Aqueles dos grupos dominantes desvalorizam histórias por diferentes razões: inundados por textos, compreendendo-se enquanto parte da “história”, eles estão confiantes de que suas histórias serão contadas para eles, e é menos provável que compreendam a significância crucial da memória pessoal/comunitária. (5) (LIPPARD, 1990, p. 101 e 102, tradução nossa).
É possível, entretanto, navegar este mar turbulento segurando o timão com as próprias mãos. Criar arquivos, é claro, não demanda apenas coragem ou interesse, mas também, e principalmente, recursos: acesso a tecnologias, espaço e capital. É preciso reavaliar métodos e refletir sobre o que é possível naquele momento. Pergunte-se: o que está ao meu alcance agora? E tome essa resposta como ponto de partida.
Destacam-se aqui dois caminhos para esta trajetória: adentrar os espaços e métodos dados enquanto “oficiais” e/ou explorar as margens. Na primeira opção, as normas, os espaços educacionais e expositivos convencionais são explorados a partir de suas lógicas internas para fins outros. Neste caso, a finalidade é que histórias subestimadas ou renegadas sejam integradas aos sistemas os quais, por tantos séculos, dedicaram-se somente ao resguardo e restauração de arquivos de setores específicos da sociedade (as elites políticas e religiosas, por exemplo). Na segunda alternativa, aqueles que se encontram na posição marginalizada exploram a mesma condição na idealização de seus arquivos, tensionando suas estruturas e materialidades.
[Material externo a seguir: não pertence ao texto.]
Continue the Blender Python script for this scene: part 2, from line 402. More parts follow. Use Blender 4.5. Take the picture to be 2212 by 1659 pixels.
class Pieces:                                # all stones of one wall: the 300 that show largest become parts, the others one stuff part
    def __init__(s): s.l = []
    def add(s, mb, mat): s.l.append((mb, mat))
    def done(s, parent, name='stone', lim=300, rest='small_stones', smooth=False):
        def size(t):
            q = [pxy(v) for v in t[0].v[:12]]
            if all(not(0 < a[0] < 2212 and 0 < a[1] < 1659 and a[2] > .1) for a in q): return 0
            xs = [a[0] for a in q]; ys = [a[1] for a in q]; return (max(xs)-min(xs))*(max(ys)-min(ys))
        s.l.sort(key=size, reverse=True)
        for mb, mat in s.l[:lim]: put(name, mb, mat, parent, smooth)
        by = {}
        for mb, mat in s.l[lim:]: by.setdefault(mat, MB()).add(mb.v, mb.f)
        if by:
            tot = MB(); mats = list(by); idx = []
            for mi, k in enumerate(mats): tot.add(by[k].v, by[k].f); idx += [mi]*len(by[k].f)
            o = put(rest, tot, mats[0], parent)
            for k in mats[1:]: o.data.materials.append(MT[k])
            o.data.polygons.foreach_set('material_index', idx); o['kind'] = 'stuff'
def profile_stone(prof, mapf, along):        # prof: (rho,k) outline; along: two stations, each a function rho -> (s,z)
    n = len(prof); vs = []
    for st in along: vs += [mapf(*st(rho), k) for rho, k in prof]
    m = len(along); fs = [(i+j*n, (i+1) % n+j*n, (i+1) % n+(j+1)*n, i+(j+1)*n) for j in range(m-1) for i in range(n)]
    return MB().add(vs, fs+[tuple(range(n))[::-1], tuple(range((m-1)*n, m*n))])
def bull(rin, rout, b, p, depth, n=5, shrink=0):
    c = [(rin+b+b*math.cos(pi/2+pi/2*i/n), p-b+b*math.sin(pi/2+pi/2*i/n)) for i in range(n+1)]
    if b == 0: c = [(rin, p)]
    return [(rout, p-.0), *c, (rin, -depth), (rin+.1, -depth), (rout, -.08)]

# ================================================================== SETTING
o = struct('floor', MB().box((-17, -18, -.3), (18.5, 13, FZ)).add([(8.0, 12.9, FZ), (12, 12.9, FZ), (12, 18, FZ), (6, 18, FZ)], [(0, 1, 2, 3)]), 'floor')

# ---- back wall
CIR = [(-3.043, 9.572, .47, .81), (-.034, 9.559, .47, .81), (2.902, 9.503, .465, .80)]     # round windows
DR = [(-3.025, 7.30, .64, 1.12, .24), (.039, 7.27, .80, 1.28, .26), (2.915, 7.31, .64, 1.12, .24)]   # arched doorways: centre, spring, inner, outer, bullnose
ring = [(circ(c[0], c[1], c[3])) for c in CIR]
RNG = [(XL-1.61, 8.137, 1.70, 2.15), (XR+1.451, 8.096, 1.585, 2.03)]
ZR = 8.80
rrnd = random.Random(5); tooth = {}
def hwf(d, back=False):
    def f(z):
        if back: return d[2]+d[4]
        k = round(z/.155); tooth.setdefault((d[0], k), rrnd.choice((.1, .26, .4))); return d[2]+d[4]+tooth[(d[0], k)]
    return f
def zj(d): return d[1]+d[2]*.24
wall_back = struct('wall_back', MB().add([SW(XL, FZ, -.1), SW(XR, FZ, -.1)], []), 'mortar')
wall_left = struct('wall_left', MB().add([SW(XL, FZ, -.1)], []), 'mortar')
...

Websites, xerox, oralidades, recortes, instalações, performances, dentre outros, compõem alguns dos caminhos potenciais. Em suma, busca-se experimentar com o arquivo, ou ainda, nas palavras da pesquisadora e arquiteta Gabi Pires, hackeá-lo.
Esse estado de constante estranhamento que é o apagamento histórico nos coloca em postura atenta, de quem vê esperança luminosa nas caixas encardidas e empoeiradas do fundo da última prateleira. Quem sabe estaremos lá, preservados pelo esquecimento… Mas, e se não? Resta-nos, portanto, criar nossos arquivos, contar nossas histórias e ser ponte para aqueles que possuem o mesmo desejo.
Que a insatisfação nos sirva de combustível.